Take a walk through the festival with this 360 degree video
What's so good about the Melo?
These are complicated times for music in Pakistan. Its indigenous music landscape, in the backdrop of heightened commercialism, has been in a state of flux for the past few years.
Enterprises like Coke Studio and Nescafe Basement have done much to create a demand for redefined, reproduced folk melodies. As a result, independent folk musicians and producers, against the might of multinational corporations, have been left with a diminishing role in carving out newer, more organic soundscapes.
The Lahooti Melo exists outside the corporate fabric of Pakistan's contemporary music industry.

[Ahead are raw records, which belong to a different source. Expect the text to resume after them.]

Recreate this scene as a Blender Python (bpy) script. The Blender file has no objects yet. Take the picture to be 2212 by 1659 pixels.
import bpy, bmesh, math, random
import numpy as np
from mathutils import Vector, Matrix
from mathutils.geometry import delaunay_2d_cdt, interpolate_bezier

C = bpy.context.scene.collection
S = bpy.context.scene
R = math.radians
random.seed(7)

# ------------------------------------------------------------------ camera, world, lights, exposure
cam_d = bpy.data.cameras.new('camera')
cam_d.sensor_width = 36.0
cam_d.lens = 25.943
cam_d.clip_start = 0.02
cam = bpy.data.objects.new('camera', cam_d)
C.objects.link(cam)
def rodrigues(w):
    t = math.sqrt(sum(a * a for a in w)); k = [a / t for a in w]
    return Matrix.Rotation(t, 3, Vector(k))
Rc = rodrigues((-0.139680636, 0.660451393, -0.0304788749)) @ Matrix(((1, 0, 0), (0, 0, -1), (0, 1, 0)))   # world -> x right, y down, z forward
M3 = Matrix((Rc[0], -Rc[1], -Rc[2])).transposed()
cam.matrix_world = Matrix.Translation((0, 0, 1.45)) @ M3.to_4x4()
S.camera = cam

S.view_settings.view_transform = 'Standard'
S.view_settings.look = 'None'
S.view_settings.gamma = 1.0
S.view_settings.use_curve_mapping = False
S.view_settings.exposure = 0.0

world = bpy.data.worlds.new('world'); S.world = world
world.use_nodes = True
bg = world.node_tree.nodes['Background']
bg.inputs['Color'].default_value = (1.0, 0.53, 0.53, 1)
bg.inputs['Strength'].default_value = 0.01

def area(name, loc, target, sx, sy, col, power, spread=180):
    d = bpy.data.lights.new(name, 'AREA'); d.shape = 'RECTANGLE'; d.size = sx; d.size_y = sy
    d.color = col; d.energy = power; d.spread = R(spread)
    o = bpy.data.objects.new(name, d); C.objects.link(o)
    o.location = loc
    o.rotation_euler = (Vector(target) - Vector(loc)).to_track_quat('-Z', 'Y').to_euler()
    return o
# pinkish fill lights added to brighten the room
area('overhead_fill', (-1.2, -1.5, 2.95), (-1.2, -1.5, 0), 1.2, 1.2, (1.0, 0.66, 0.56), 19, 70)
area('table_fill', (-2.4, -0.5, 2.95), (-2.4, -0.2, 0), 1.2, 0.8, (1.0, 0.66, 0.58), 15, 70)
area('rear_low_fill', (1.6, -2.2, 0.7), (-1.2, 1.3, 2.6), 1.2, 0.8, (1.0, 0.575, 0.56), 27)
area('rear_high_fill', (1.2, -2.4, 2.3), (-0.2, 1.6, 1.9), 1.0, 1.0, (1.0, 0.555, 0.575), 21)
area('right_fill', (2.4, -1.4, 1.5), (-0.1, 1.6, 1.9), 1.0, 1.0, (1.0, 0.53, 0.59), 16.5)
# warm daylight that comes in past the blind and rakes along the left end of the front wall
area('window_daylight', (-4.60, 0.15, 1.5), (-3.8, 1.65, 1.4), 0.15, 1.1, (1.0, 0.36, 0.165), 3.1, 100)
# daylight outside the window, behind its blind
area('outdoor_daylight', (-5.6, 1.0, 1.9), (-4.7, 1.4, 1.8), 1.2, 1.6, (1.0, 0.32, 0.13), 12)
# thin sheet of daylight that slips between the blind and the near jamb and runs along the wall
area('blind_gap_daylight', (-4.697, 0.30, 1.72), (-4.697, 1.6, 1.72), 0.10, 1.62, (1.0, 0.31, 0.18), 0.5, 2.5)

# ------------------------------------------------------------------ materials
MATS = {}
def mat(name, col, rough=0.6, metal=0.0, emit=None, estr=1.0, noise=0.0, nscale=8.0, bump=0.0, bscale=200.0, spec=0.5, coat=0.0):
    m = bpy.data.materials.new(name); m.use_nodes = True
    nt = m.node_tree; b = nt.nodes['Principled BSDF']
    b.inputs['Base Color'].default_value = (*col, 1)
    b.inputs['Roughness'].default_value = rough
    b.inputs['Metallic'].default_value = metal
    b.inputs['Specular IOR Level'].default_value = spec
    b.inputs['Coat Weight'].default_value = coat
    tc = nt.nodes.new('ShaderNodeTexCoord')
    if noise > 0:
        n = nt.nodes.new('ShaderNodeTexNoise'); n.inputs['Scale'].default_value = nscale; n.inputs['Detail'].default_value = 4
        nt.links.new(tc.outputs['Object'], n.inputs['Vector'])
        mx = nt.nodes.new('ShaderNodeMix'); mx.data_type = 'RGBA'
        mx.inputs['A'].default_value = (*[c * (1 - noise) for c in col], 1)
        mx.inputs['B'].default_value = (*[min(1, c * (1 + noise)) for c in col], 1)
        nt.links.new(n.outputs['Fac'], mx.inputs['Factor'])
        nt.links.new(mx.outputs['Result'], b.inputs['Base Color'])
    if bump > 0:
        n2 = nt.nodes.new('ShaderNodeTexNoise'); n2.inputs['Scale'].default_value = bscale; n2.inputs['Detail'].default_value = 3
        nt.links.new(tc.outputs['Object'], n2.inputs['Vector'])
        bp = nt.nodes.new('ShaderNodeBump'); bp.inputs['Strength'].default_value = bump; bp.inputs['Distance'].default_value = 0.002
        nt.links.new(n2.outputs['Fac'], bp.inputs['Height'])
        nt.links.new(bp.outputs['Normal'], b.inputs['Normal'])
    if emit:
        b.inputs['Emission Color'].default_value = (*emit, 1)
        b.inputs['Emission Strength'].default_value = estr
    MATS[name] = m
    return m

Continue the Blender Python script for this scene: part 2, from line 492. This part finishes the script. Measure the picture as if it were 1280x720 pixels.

As a result, what was instantly refreshing about the event was the absence of corporate symbolism peppered all over the venue. The curation of artists too, seemed to have been done without their commercial viability in mind.
Humble beginnings
From where it all began, the Lahooti Melo, has come far.
Lahooti is the brain child of Saif Samejo, a musician himself, who plays in a folk-rock band called The Sketches.